Nella legge di riforma fiscale, infatti, è scritto della «piena utilizzazione dei dati che affluiscono al sistema informativo dell’anagrafe tributaria, il potenziamento dell’analisi del rischio, il ricorso alle tecnologie digitali e alle soluzioni dell’intelligenza artificiale». Il redditometro, pertanto, è lo strumento più efficace per stanare i grandi evasori. Non appare nemmeno più come lo strumento “vampiro” dell’ex ministro Vincenzo Visco, che ha plaudito alla sua riattivazione. In questo caso forse non è difficile capire la levata di scudi dei partiti della maggioranza e l’altolà della presidente Giorgia Meloni, che vuole «vederci meglio dentro». Da qui l’incontro con il viceministro Leo per «confrontarsi sui contenuti e per giungere alla conclusione che sia meglio sospenderlo in attesa di ulteriori approfondimenti perché il nostro obiettivo rimane quello di contrastare la grande evasione».
Tanto rumore per nulla. Si sbaglierebbe a pensare che gli attori in commedia siano degli sprovveduti. La scelta di emanare il decreto ministeriale, a 45 giorni dalle elezioni, che sarebbe entrato in vigore nel 2026 non è affatto casuale. Ha un doppio scopo. In prima istanza è rivolta a far vedere ai contribuenti onesti (il ceto medio tartassato) che il governo combatte la grande evasione; in seconda istanza ha lo scopo di rassicurare con la sospensione del decreto quei contribuenti che pagano le imposte con il sistema della dichiarazione, in particolare i quasi quattro milioni di partite Iva.

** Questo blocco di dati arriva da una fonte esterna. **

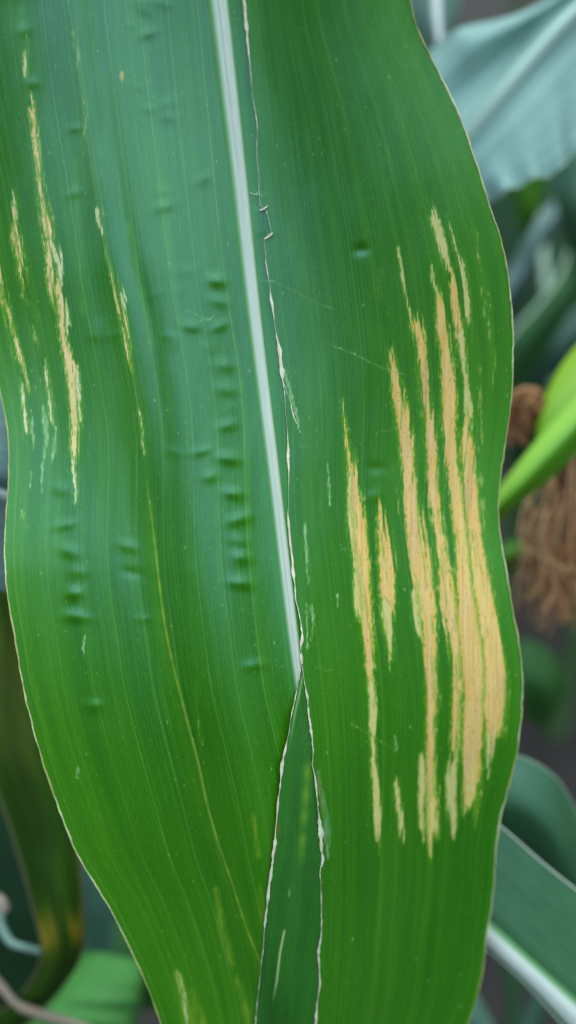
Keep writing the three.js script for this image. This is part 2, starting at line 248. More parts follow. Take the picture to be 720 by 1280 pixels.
// dust specks and scratches on the waxy surface
const R1 = rng(11), specks = []; for (let i = 0; i < 800; i++) specks.push([R1() * 720 - 60, R1() * 1340 - 30, 0.4 + R1() * R1() * R1() * 1.2, R1()]);
const scratches = [[335, 350, 420, 388, .5], [413, 432, 508, 470, .8], [300, 345, 345, 352, .4], [470, 542, 495, 535, .5], [232, 388, 262, 399, .5], [455, 700, 490, 708, .5], [395, 835, 415, 838, .5], [320, 242, 332, 243, .9], [250, 402, 266, 397, .9], [425, 681, 432, 686, .7], [425, 688, 434, 687, .6], [365, 552, 385, 560, .3], [520, 1140, 536, 1152, .3]];
function bladeMaps(S, xa, xb, side) { // colour, roughness and relief over the leaf's own width and length
  const W = 1024, H = 2048, col = new Uint8Array(W * H * 4), ro = new Uint8Array(W * H * 4), bu = new Uint8Array(W * H * 4), c = [0, 0, 0];
  const cell = new Map(); for (const p of specks) { const k = Math.floor(p[1] / 8); for (let q = k - 1; q <= k + 1; q++) { if (!cell.has(q)) cell.set(q, []); cell.get(q).push(p); } }
  const veins = []; const RV = rng(side + 5); for (let v = 0.03; v < 1; v += side ? 0.075 + RV() * 0.035 : 0.085 + RV() * 0.03) veins.push([v, 0.6 + RV() * 0.6]);
  for (let j = 0; j < H; j++) {
    const y = Y0 + (j + 0.5) / H * YS, x0 = xa(y), x1 = xb(y), cr = crease(y), m = mid(y), act = S.filter((s) => j >= s.r0 - 28 && j <= s.r1 + 28), near = cell.get(Math.floor(y / 8)) || [];
    const scr = scratches.filter((s) => y > Math.min(s[1], s[3]) - 3 && y < Math.max(s[1], s[3]) + 3);
    for (let i = 0; i < W; i++) {
      const u = (i + 0.5) / W, x = x0 + (x1 - x0) * u, o = (j * W + i) * 4;
      // living tissue
      const broad = fbm(u * 5 + side * 30, y / 210), streak = fbm(u * 46 + side * 9, y / 300), fine = noise(u * 210, y / 90), grain = noise(x * 1.3, y * 0.55);
      const thin = side ? sstep(0.35, 1, u) * sstep(1150, 500, y) : 0.8 * sstep(0.35, 0.0, u) + 0.5 * sstep(750, 1100, y); c[0] = 50 + 14 * thin + 9 * broad + 9 * streak + 3 * fine + 3 * grain; c[1] = 118 + 15 * thin + 9 * broad + 10 * streak + 5 * fine + 4 * grain; c[2] = 5 + 3 * broad - 3 * streak + 2 * grain;
      let rough = 0.26 + 0.05 * broad + 0.04 * fine, h = 0.5 + 0.10 * fine;
      // minor veins: fine closely spaced ribs
      const ph = u * (side ? 62 : 78), rib = Math.pow(0.5 + 0.5 * Math.cos(ph * 2 * Math.PI), 3);
      mix3(c, 70, 142, 40, rib * (0.22 + 0.12 * noise((ph | 0) * 3.7, y / 60) + 0.06 * fine)); h += 0.10 * rib;
      // dashes of stomata rows
      const dc = Math.floor(ph), dr = Math.floor(y / 5.5 + hash(dc, 77)), hd = hash(dc * 3 + side, dr); if (hd < 0.16) { const fx = ph - dc - 0.2 - 0.6 * hash(dc, dr + 5), fy = (y / 5.5 + hash(dc, 77) - dr - 0.5) / (0.25 + 0.3 * hash(dc + 9, dr)); mix3(c, 118, 170, 90, Math.exp(-fx * fx * 40 - fy * fy * 3) * (0.1 + 2.4 * hd)); }
      // main side veins
      for (const [v, k] of veins) { const d = Math.abs(u - v) * (x1 - x0); if (d < 3) { const t = gauss(d, 0.85) * k; mix3(c, 104, 158, 84, t * (side ? 0.24 : 0.42) * (0.8 + 0.4 * noise(y / 50, v * 90))); h += 0.2 * t; } }
      if (!side) { // the long crease, with its pale line
        const d = x - cr, on = sstep(560, 700, y) * (0.75 + 0.25 * noise(y / 9, 4)), thin = 0.25 * sstep(600, 500, y);
        mix3(c, 176, 186, 84, gauss(d, 1.1) * Math.max(on * 0.85, thin));
        mix3(c, 84, 150, 22, gauss(d + 4, 6) * 0.35 * on);
        const e = Math.abs(x - m); if (e < 24) mix3(c, 56, 132, 60, sstep(24, 10, e) * 0.4);
      }
      // dead streaks
      for (const s of act) {
        const colm = Math.floor(u * (side ? 74 : 88) + 0.35 * noise(y / 40, u * 60)), jump = (hash(colm, s.s * 10) - 0.5) * (s.kind === 'tan' ? 34 : s.kind === 'cream' ? 26 : 0), yy = y + jump, q = clamp(j - s.r0 + Math.round(jump / YS * H), 0, s.L.length - 1), n1 = noise(x * 0.9 + s.s, y * 0.16), out = Math.max(s.a - yy, yy - s.b, 0), tip = sstep(70, 0, Math.min(yy - s.a, s.b - yy));
        let d = Math.max(s.L[q] - x, x - s.R[q]) + 1.0 * n1 + 0.8 * noise(x * 1.9, y * 0.45 + s.s) + out * 0.7 + (s.kind === 'cream' ? 1.2 * noise(x * 0.8, y / 20 + s.s) : 0);
        if (d > 8) continue;
        const gr = noise(x * 0.55 + s.s, y / 34), g2 = noise(x * 1.6, y / 7 + s.s);
        if (s.kind === 'tan') {
          mix3(c, 96, 164, 14, sstep(6.5, 0.5, d) * 0.6); mix3(c, 178, 184, 70, sstep(2.6, 0.2, d) * clamp(0.35 + noise(x * 1.4, y / 9)) * 0.8); mix3(c, 196, 200, 120, sstep(7, 2, d) * sstep(0.42, 0.7, noise(x * 1.0 + s.s, y / 8)) * 0.75);
          const t = sstep(0.7, -0.7, d) * sstep(-0.8, -0.35, fbm(x * 0.45 + s.s, y / 12) + (side ? 0.45 : -0.05) - 0.5 * tip);
          let r = 236 + 8 * gr, g = 198 + 11 * gr + 6 * g2, b = 114 + 15 * gr + 8 * g2; const ln = sstep(0.45, 0.8, noise(x * 0.85 + s.s, y / 120)) * 0.5; r -= 34 * ln; g -= 36 * ln; b -= 14 * ln; const fl = sstep(0.62, 0.85, noise(x * 1.2, y / 5 + s.s)); r -= 30 * fl; g -= 40 * fl; b -= 40 * fl;
          const rim = sstep(-3.6, -0.4, d) * clamp(0.5 + fbm(x / 6, y / 18)); r -= rim * 6; g -= rim * 8; b -= rim * 44;
          const pk = clamp(fbm(x / 9, y / 60 + s.s) * 1.5); r -= pk * 8; g -= pk * 8; b += pk * 14;
          const low = sstep(900, 1040, y); g += low * 8; b -= low * 4; r -= low * 18;
          const pale = side ? 0 : 0.55; r = lerp(r, 232, pale); g = lerp(g, 216, pale); b = lerp(b, 172, pale);
          const gl = sstep(0.72, 0.86, hash(colm, s.s * 7 + 3)) * sstep(-9, -2, d) * sstep(0.25, 0.6, 0.5 + noise(y / 26, colm)) * sstep(0.5, 0.25, Math.abs(u * (side ? 74 : 88) - colm - 0.5)); mix3(c, r, g, b, t * 0.97 * (1 - 0.75 * gl)); rough = lerp(rough, 0.75, t); h += t * (-0.12 + 0.1 * g2);
        } else if (s.kind === 'cream') {
          const br = sstep(-0.55, 0.25, fbm(x * 0.5 + s.s, y / 22) + 0.55 - 0.1 * Math.abs(g2)); mix3(c, 112, 166, 40, sstep(4.5, 0, d) * 0.5);
          const t = sstep(1.0, -1.4, d) * br; mix3(c, side ? 216 : 226, side ? 206 : 218, side ? 128 : 178, t * 0.92); rough = lerp(rough, 0.65, t); h += 0.06 * t * g2;
        } else if (s.kind === 'speck') {
          const t = sstep(1.5, -1.5, d) * sstep(0.1, 0.5, fbm(x * 0.42 + s.s, y / 14)); mix3(c, 172, 190, 104, t * 0.85); mix3(c, 88, 150, 26, sstep(5, -1, d) * 0.25);
        } else if (s.kind === 'yellow') {
          const t = sstep(6, -5, d) * clamp(0.65 + 0.6 * fbm(x * 0.35, y / 26)); mix3(c, lerp(104, 150, sstep(500, 1000, y)), 174, 52, t * lerp(0.4, 0.75, sstep(500, 1000, y)));
        } else if (s.kind === 'white') {
          const t = sstep(1.0, -1.0, d) * sstep(-0.5, 0.1, fbm(x * 0.5, y / 18) + 0.3); mix3(c, 178, 208, 176, t * (0.35 + 0.4 * sstep(-0.2, 0.5, noise(x * 1.5, y / 6)))); rough = lerp(rough, 0.5, t);
        } else if (s.kind === 'scab') {
          const t = sstep(1.0, -1.5, d) * sstep(-0.6, 0.1, fbm(x * 0.3, y / 12) + 0.2); mix3(c, 128, 176, 140, t * (0.4 + 0.4 * noise(x * 0.9, y / 10))); mix3(c, 150, 110, 50, sstep(3, 0, Math.abs(x - tear(y) - 4)) * 0.4 * sstep(960, 975, y) * sstep(1030, 1000, y)); rough = lerp(rough, 0.6, t);
        } else if (s.kind === 'dot') mix3(c, 190, 160, 70, sstep(1.2, -2, d) * 0.85);
      }
      for (const p of near) { const dx = x - p[0], dy = y - p[1], r2 = (dx * dx + dy * dy * (p[3] > 0.6 ? 0.25 : 1)) / (p[2] * p[2]); if (r2 < 4) { const t = Math.exp(-r2); mix3(c, 186, 214, 176, t * (0.25 + 0.5 * p[3])); h += 0.3 * t; } }
      for (const s of scr) { const ex = s[2] - s[0], ey = s[3] - s[1], t = clamp(((x - s[0]) * ex + (y - s[1]) * ey) / (ex * ex + ey * ey)), d = Math.hypot(x - s[0] - t * ex, y - s[1] - t * ey + 1.5 * Math.sin(t * 7)); if (d < 3) mix3(c, 150, 190, 140, gauss(d, 0.7) * s[4] * (0.55 + 0.45 * noise(x / 3, y / 3))); }
      col[o] = clamp(c[0], 0, 255); col[o + 1] = clamp(c[1], 0, 255); col[o + 2] = clamp(c[2], 0, 255); col[o + 3] = 255;
      ro[o] = ro[o + 1] = ro[o + 2] = clamp(rough * 255, 0, 255); ro[o + 3] = 255;
      bu[o] = bu[o + 1] = bu[o + 2] = clamp(h * 255 * 0.8, 0, 255); bu[o + 3] = 255;
    }
  }
  return new THREE.MeshPhysicalMaterial({ map: mkTex(col, W, H, true), roughnessMap: mkTex(ro, W, H), roughness: 1, bumpMap: mkTex(bu, W, H), bumpScale: 0.00006, ior: 1.72, specularColor: new THREE.Color(0.42, 0.57, 1.0), side: THREE.DoubleSide });
}
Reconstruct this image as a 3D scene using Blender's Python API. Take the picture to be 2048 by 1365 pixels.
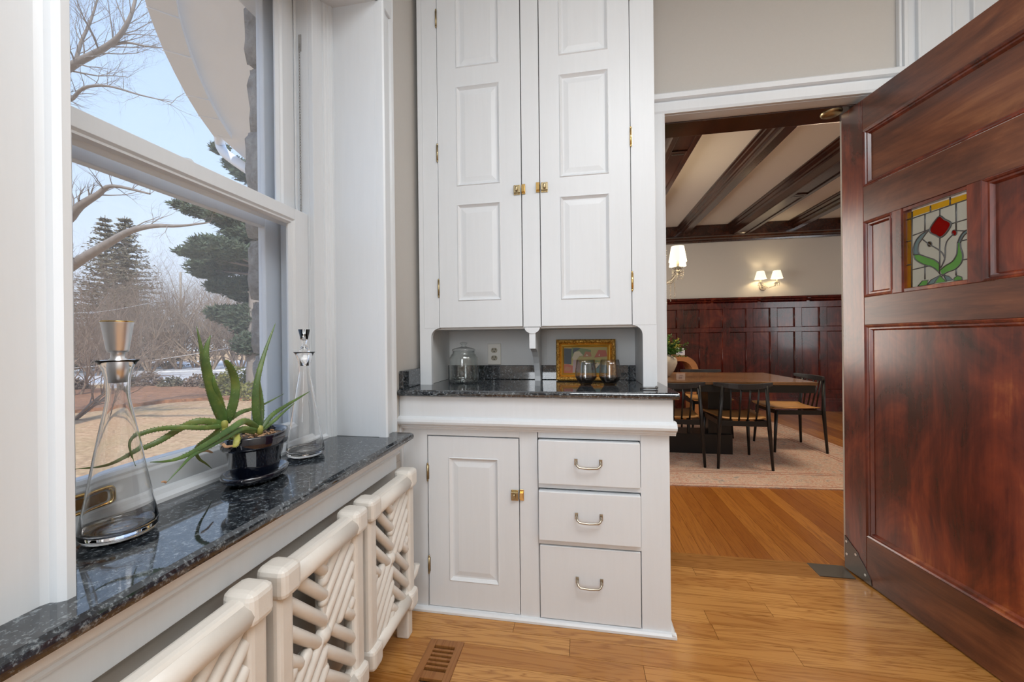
import bpy, bmesh, math, random
from mathutils import Vector, Matrix, noise
random.seed(7)
sc = bpy.context.scene
col = sc.collection
for o in list(bpy.data.objects): bpy.data.objects.remove(o, do_unlink=True)
R = math.radians

# ------------------------------------------------------------------ camera
F_PX, W_PX, H_PX, EYE = 782.0, 2048.0, 1365.0, 1.13
def cam_axes(yaw, pitch, roll):
    cy, sy, cp, sp = math.cos(yaw), math.sin(yaw), math.cos(pitch), math.sin(pitch)
    f = Vector((-sy*cp, cy*cp, sp)); r = Vector((cy, sy, 0)); u = r.cross(f)
    cr, sr = math.cos(roll), math.sin(roll)
    return r*cr + u*sr, -r*sr + u*cr, f
CR, CU, CF = cam_axes(R(9.79), R(-0.05), R(-0.61))
CAM = Vector((0, 0, EYE))
cam = bpy.data.cameras.new('camera'); co = bpy.data.objects.new('camera', cam); col.objects.link(co)
cam.sensor_fit = 'HORIZONTAL'; cam.sensor_width = 36.0; cam.lens = F_PX/W_PX*36.0
cam.clip_start = 0.02; cam.clip_end = 400
m = Matrix((( CR.x, CU.x, -CF.x, 0), (CR.y, CU.y, -CF.y, 0), (CR.z, CU.z, -CF.z, EYE), (0, 0, 0, 1)))
co.matrix_world = m
sc.camera = co
def ray(px, py): return CR*((px-W_PX/2)/F_PX) + CU*(-(py-H_PX/2)/F_PX) + CF
def at(px, py, d): return CAM + ray(px, py)*d
def onx(px, py, x): r = ray(px, py); return CAM + r*(x/r.x)
def ony(px, py, y): r = ray(px, py); return CAM + r*(y/r.y)
def onz(px, py, z): r = ray(px, py); return CAM + r*((z-EYE)/r.z)

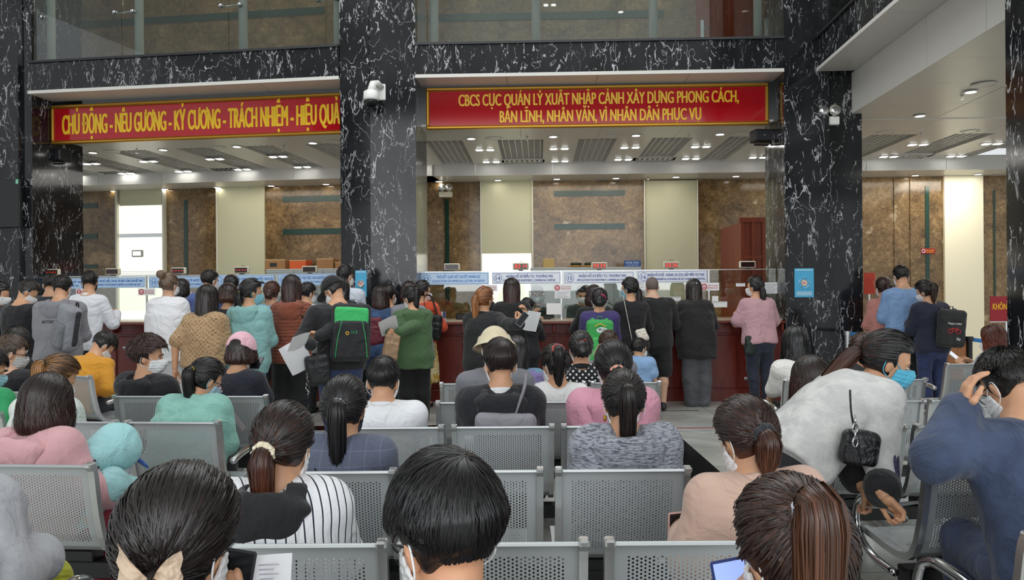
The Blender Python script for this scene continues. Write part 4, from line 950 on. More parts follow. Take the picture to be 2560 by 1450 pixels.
def cloth(c, pat=None, c2=None, sc=1.0, rough=.85):
    key = (c, pat, c2, sc, rough)
    if key in CLO: return CLO[key]
    t = NT('cloth_' + (pat or 'plain')); a = srgb(c); v = t.obj(); b = srgb(c2) if c2 else a; col = None
    fine = t.noise(v, 160, 2); big = t.noise(v, 7, 4, .6)
    if pat == 'stripes':      # thin dark lines across
        w_ = t.n('ShaderNodeSeparateXYZ', i0=v); zz = t.math('FRACT', t.math('MULTIPLY', t.math('ADD', w_.outputs[2], t.math('MULTIPLY', t.noise(v, 4, 2), .03)), 1 / (.036 * sc))); col = t.mix(t.math('LESS_THAN', zz, .16), a, b)
    elif pat == 'vstripes':
        w_ = t.n('ShaderNodeSeparateXYZ', i0=v); an = t.n('ShaderNodeMath', operation='ADD', i0=t.math('MULTIPLY', w_.outputs[0], .8), i1=t.math('MULTIPLY', w_.outputs[1], .6)); zz = t.math('FRACT', t.math('MULTIPLY', t.math('ADD', an, t.math('MULTIPLY', t.noise(v, 5, 2), .02)), 1 / (.027 * sc))); col = t.mix(t.math('LESS_THAN', zz, .16), a, b)
    elif pat == 'dots':
        m_ = t.n('ShaderNodeMapping'); t.set(m_.inputs[0], v); m_.inputs['Rotation'].default_value = (0, R(45), 0); m_.inputs['Scale'].default_value = (1 / .034, 0, 1 / .034)
        fr_ = t.n('ShaderNodeVectorMath', operation='FRACTION', i0=m_); sb = t.n('ShaderNodeVectorMath', operation='SUBTRACT', i0=fr_, i1=(.5, 0, .5)); ln = t.n('ShaderNodeVectorMath', operation='LENGTH', i0=sb); col = t.mix(t.math('LESS_THAN', ln.outputs['Value'], .23), a, b)
    elif pat == 'weave':      # small repeated motif
        m_ = t.n('ShaderNodeMapping'); t.set(m_.inputs[0], v); m_.inputs['Scale'].default_value = (1 / .022, .0, 1 / .022); ck = t.n('ShaderNodeTexChecker', I_Vector=m_.outputs[0], I_Scale=1.0); ck2 = t.noise(v, 60, 2); col = t.mix(t.math('MULTIPLY', ck.outputs['Fac'], t.n('ShaderNodeMapRange', i0=ck2, i1=.4, i2=.6)), a, b)
    elif pat == 'check':
        w_ = t.n('ShaderNodeSeparateXYZ', i0=v); f1 = t.math('LESS_THAN', t.math('FRACT', t.math('MULTIPLY', w_.outputs[0], 1 / .06)), .035); f2 = t.math('LESS_THAN', t.math('FRACT', t.math('MULTIPLY', w_.outputs[2], 1 / .06)), .035); col = t.mix(t.math('MULTIPLY', t.math('MAXIMUM', f1, f2), .6), a, b)
    elif pat == 'heather':
        m_ = t.n('ShaderNodeMapping'); t.set(m_.inputs[0], v); m_.inputs['Scale'].default_value = (35, 35, 170); col = t.ramp(t.noise(m_.outputs[0], 1, 4, .7), [(.38, b), (.56, a)])
    elif pat == 'flower':
        col = t.ramp(t.noise(v, 16, 4, .6), [(.45, a), (.52, b), (.60, b), (.66, a)])
    elif pat == 'patch': col = t.ramp(t.noise(v, 9, 4, .6), [(.42, b), (.6, a)])
    elif pat == 'speck':
        vo = t.n('ShaderNodeTexVoronoi', I_Vector=v, I_Scale=38); col = t.mix(t.math('LESS_THAN', vo.outputs['Distance'], .22), a, b)
    elif pat == 'denim': col = t.ramp(big, [(.35, tuple(np.array(a) * .8)), (.65, tuple(np.array(a) * 1.25))])
    else: col = (*a, 1)
    t.p(Base_Color=col, Roughness=rough, Sheen_Weight=.15 if rough > .6 else 0)
    wr = t.noise(v, 5.5, 3, .5, 1.6); t.bump(t.math('ADD', t.math('MULTIPLY', fine, .05), t.math('MULTIPLY', wr, 1.0)), .75, .045)
    CLO[key] = t.m; return t.m
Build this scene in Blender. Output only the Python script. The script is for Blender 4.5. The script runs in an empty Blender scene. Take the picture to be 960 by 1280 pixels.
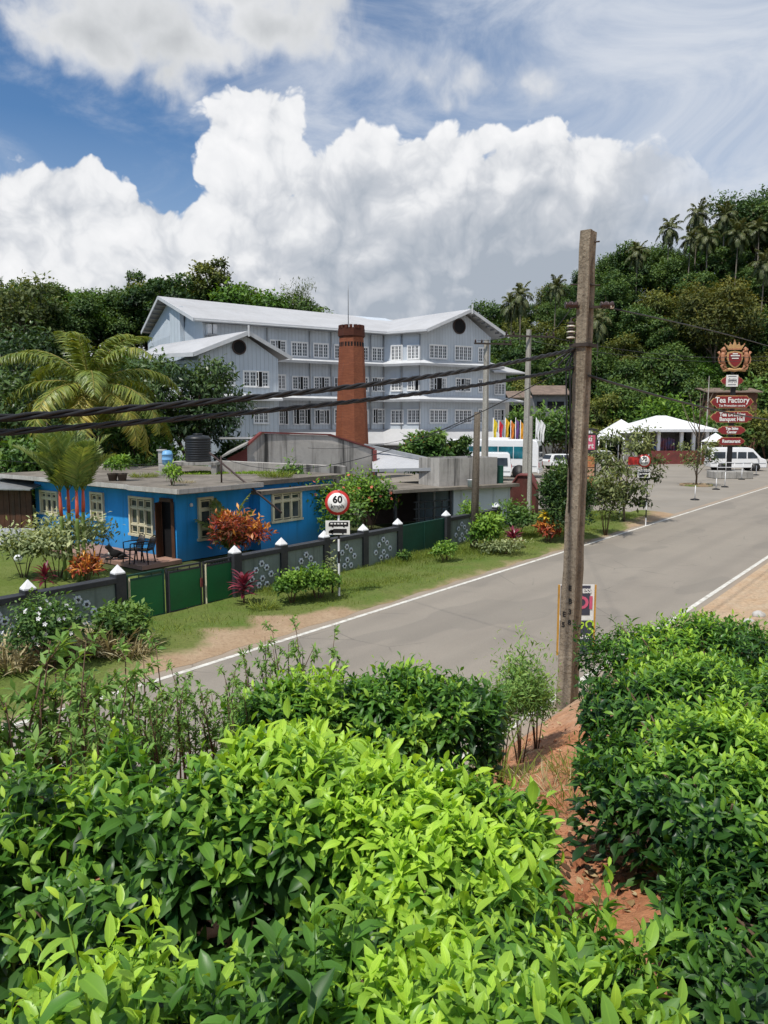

Il gioco delle parti (una splendida commedia di Luigi Pirandello) ben si attaglia alla sceneggiata della vita e della morte del redditometro. Siamo di fronte, invece, a un’ulteriore dimostrazione che la lotta all’evasione il governo non la vuole fare. Non serve enfatizzare il massimo del recupero fiscale di 24 miliardi. L’evasione fiscale è tutt’altra cosa. L’arte in commedia non finisce qui. Infatti, mentre il governo per strappare qualche voto «sospende» la riattivazione del redditometro per far pagare i piccoli e i grandi evasori, il ministro Giancarlo Giorgetti, per non far sballare i conti dello Stato, è costretto a ridurre la finanza derivata a quei Comuni che percepiscono le risorse del Pnrr. Ne soffriranno il bilancio dello Stato e il popolo degli italiani onesti, con grande gioia degli evasori fiscali.